Dangerous Mediterranean crossings

 “None of the people on board of the unseaworthy boats we rescued would have made it to safety without intervention,” said Stefano Argenziano, MSF’s Manager of Migration Operations.

"We very much hope that European resources will be sufficient in 2016 and that our boats will not be required.”

Restrictive border policies

Despite the end of MSF’s operations in the central Mediterranean, the organization remains on standby to intervene should the EU and its member states fail to protect the lives of the thousands of men, women and children expected to flee North Africa for Europe in the coming months.

As stated when the first MSF ship was launched in May 2015, permanent search and rescue operations are not the solution to migration by sea - they are but a temporary measure to mitigate the loss of life caused by restrictive border polices which force people to the sea in search of protection.

This year, despite the deployment of increased resources at sea, has been the deadliest year on record in the Mediterranean with 3,771 men, women and children officially recorded as having drowned or gone missing on the shores of Europe.
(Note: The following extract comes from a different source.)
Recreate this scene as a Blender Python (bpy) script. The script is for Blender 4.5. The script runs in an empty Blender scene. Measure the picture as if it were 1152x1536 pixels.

The real numbers are likely to be much higher.

Safe and legal channels

“It is absolutely crucial that the EU and the member states provide resources which are dedicated, and proactive, capable of reacting within an hour of the distress call."

"But search and rescue cannot stop deaths at sea” says Brice de la Vinge, MSF Director of Operations.

“What will really end deaths at sea, it the central Mediterranean as well as in the Aegean, is the implementation of policies and practices that provide safe and legal channels to the EU and eliminate the need for people to use smugglers and overcrowded rubber and wooden boats to reach the shores of Europe.”